SEGAR: Selective Enhancement for Generative Augmented Reality

Abstract

Generative world models offer a compelling foundation for augmented-reality (AR) applications: by predicting future image sequences that incorporate deliberate visual edits, they enable temporally coherent, augmented future frames that can be computed ahead of time and cached, avoiding per-frame rendering from scratch in real time. In this work, we present SEGAR, a preliminary framework that combines a diffusion-based world model with a selective correction stage to support this vision. The world model generates augmented future frames with region-specific edits while preserving others, and the correction stage subsequently aligns safety-critical regions with real-world observations while preserving intended augmentations elsewhere. We demonstrate this pipeline in driving scenarios as a representative setting where semantic region structure is well defined and real-world feedback is readily available. We view this as an early step toward generative world models as practical AR infrastructure, where future frames can be generated, cached, and selectively corrected on demand.

Figures (9)

• Figure 1: SEGAR system pipeline overview. In Stage I, we train a Vista-based generative stylizer to take three condition frames ($t \in [1,3]$) and output future frames with desired augmented edits ($t \in [4,12]$). In Stage II, the generative stylizer finetuned with LoRA takes the augmented future frame and the corresponding real-world observation as inputs, and outputs a corrected frame in which safety-critical regions are aligned with reality while augmented edits are preserved.
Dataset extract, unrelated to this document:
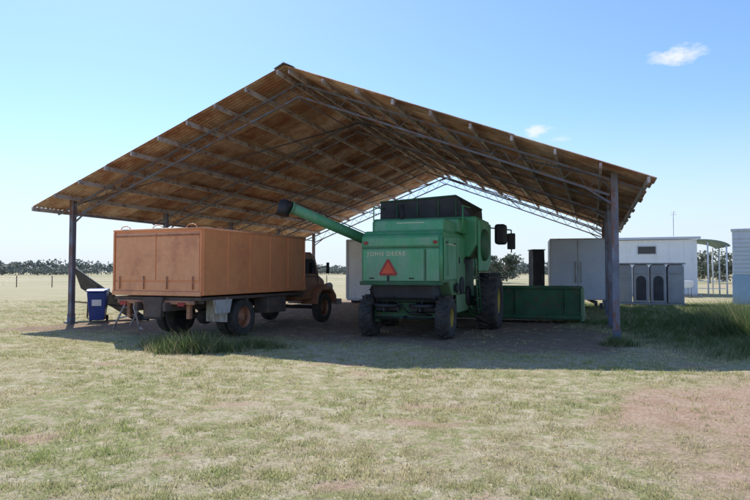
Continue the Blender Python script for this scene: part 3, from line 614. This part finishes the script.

In this example, a car that appears in frames 10--12 is absent from the initial prediction because it was not visible in the three condition frames. The corrected output faithfully restores the car while retaining the augmented appearance of non-critical regions.
• Figure 2: Given an input image sequence, we compute inpainting regions using semantic segmentation. The resulting masks guide VACE's inpainting process to augment static scene elements into a Tokyo-style appearance.
• Figure 3: Example training target for Stage I training. The three frames in the top row are condition frames, whose clean latents are injected into the denoising process via dynamic prior injection gao2024vista. The remaining nine future frames are generated using VACE with desired visual augmentations.
• Figure 4: (Left) Real-world image. (Middle) Semantic segmentation of safety-critical regions. (Right) The Buffer zone is introduced by dilating the safety-critical mask, shown in black. Loss is not computed in the buffer zone.
• Figure 5: Visualization of latent representations for the real observation before (top) and after (bottom) masking (masked regions inpainted in gray), showing that spatial structure is preserved in the latent space (right) and validating the use of mask downsampling for region-specific loss computation.